Extract, unchanged, each line of the listing below from its first line through the line that contains "tag(MB().tube([at_z(952, 356, BZ", inclusive, and nothing else.
-- Stored data start --
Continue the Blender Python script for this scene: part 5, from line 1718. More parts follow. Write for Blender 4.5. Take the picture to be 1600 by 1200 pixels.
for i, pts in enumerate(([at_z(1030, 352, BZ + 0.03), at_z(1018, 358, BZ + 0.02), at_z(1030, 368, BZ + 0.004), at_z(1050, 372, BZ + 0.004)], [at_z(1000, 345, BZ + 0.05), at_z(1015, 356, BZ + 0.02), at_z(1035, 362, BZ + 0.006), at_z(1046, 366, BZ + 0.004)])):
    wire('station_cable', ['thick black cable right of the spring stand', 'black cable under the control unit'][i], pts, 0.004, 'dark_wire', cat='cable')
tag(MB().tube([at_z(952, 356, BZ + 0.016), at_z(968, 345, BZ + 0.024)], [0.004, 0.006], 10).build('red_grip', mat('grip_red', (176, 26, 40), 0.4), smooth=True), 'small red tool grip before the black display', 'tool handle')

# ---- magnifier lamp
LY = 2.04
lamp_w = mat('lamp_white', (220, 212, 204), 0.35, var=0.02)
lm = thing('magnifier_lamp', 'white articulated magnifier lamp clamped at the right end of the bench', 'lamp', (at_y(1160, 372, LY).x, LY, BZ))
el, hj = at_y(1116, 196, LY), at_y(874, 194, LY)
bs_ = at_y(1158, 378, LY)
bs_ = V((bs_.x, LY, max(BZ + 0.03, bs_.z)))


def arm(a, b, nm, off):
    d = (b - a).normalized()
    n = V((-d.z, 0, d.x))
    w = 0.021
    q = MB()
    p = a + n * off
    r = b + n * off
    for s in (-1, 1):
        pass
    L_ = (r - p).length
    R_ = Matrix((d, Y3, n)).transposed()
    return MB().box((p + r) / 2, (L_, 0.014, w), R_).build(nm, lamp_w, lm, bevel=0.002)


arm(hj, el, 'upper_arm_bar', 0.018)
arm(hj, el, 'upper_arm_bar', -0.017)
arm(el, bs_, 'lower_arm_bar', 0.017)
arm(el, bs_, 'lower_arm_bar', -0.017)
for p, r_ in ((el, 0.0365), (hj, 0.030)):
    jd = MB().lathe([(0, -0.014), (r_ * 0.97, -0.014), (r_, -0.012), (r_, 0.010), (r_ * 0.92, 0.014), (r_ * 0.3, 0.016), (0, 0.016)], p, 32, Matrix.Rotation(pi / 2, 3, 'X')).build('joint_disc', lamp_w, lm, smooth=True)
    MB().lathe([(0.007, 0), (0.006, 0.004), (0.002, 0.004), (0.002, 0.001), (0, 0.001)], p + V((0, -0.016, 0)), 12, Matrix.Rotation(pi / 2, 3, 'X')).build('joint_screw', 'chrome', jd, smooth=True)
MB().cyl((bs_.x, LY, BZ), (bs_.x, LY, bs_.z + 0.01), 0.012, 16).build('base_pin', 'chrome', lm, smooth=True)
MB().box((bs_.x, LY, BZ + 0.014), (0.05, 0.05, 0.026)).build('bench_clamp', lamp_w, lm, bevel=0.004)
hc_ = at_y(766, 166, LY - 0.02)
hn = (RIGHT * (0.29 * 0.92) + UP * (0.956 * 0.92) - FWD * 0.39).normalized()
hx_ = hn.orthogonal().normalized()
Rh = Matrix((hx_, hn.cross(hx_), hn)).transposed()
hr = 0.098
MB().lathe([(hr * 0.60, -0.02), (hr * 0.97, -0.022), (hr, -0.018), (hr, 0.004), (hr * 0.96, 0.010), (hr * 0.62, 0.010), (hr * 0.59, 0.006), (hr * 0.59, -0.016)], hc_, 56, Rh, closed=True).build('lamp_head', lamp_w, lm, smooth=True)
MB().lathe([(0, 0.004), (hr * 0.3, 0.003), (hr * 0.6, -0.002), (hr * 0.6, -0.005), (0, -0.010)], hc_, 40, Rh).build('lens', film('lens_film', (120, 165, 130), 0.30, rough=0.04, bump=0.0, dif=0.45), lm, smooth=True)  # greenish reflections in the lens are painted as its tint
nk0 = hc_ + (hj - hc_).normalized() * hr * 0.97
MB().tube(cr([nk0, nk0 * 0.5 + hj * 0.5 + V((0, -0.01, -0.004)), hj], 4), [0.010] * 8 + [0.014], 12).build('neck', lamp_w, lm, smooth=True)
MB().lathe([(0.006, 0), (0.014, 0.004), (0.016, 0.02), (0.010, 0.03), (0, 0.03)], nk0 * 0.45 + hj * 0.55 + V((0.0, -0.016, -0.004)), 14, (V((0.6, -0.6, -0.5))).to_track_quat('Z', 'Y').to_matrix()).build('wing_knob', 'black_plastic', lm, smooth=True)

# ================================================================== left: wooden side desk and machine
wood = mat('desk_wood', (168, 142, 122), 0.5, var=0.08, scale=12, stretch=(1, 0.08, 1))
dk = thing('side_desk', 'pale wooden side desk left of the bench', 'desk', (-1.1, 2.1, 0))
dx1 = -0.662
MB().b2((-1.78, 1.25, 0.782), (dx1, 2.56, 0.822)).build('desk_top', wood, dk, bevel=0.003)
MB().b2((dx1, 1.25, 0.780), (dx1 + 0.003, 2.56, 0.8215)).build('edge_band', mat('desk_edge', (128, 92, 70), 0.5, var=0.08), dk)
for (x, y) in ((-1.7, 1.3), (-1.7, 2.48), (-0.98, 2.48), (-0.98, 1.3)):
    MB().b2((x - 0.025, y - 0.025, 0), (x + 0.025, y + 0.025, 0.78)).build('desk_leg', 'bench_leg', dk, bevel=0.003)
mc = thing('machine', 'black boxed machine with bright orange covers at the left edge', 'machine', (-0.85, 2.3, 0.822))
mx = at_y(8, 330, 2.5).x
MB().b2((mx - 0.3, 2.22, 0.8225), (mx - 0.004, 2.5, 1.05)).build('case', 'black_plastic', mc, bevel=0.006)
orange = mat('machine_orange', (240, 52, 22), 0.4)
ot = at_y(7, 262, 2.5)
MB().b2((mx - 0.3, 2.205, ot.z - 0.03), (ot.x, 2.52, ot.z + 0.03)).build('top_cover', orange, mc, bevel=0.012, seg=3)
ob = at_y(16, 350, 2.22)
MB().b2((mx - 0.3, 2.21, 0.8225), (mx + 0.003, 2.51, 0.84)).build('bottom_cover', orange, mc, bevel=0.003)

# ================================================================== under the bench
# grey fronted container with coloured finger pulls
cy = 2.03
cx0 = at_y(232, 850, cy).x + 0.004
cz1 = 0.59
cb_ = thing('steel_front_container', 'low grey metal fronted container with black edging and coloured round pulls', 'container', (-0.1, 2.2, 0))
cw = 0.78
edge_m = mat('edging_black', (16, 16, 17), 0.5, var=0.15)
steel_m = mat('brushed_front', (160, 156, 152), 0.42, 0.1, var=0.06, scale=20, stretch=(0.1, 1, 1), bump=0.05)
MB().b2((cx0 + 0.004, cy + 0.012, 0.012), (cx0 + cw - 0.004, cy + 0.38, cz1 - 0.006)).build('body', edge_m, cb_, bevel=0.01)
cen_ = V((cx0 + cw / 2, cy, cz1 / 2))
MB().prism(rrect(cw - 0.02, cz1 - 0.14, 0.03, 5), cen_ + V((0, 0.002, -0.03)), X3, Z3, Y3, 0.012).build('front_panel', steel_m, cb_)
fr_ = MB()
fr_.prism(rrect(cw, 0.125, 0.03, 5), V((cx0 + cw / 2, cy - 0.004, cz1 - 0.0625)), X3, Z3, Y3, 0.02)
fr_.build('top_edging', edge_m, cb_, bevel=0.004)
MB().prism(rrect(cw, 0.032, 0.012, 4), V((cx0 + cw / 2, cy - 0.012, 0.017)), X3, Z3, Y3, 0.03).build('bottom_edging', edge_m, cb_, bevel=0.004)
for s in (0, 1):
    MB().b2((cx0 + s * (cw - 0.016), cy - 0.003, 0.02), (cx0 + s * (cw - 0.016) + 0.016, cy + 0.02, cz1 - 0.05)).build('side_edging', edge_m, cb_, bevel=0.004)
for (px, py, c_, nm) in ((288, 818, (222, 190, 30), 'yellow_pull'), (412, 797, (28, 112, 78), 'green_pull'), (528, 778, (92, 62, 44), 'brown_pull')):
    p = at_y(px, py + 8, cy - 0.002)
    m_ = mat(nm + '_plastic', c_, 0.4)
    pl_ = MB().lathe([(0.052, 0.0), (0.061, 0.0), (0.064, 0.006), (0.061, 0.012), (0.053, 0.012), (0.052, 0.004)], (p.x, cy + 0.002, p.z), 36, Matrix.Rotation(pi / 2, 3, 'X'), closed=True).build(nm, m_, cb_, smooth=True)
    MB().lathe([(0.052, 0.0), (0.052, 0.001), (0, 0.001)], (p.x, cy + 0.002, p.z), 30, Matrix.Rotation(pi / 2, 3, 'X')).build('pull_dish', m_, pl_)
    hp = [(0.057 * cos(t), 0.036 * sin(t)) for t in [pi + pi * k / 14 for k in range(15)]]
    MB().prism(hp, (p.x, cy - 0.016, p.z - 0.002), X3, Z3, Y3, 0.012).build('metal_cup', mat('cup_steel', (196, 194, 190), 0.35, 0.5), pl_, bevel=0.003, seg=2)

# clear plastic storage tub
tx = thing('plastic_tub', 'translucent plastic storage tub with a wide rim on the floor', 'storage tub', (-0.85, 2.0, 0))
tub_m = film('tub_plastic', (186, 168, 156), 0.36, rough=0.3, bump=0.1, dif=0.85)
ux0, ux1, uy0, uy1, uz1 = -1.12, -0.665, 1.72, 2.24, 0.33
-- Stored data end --
**Exercise output**
Continue the Blender Python script for this scene: part 5, from line 1718. More parts follow. Write for Blender 4.5. Take the picture to be 1600 by 1200 pixels.
for i, pts in enumerate(([at_z(1030, 352, BZ + 0.03), at_z(1018, 358, BZ + 0.02), at_z(1030, 368, BZ + 0.004), at_z(1050, 372, BZ + 0.004)], [at_z(1000, 345, BZ + 0.05), at_z(1015, 356, BZ + 0.02), at_z(1035, 362, BZ + 0.006), at_z(1046, 366, BZ + 0.004)])):
    wire('station_cable', ['thick black cable right of the spring stand', 'black cable under the control unit'][i], pts, 0.004, 'dark_wire', cat='cable')
tag(MB().tube([at_z(952, 356, BZ + 0.016), at_z(968, 345, BZ + 0.024)], [0.004, 0.006], 10).build('red_grip', mat('grip_red', (176, 26, 40), 0.4), smooth=True), 'small red tool grip before the black display', 'tool handle')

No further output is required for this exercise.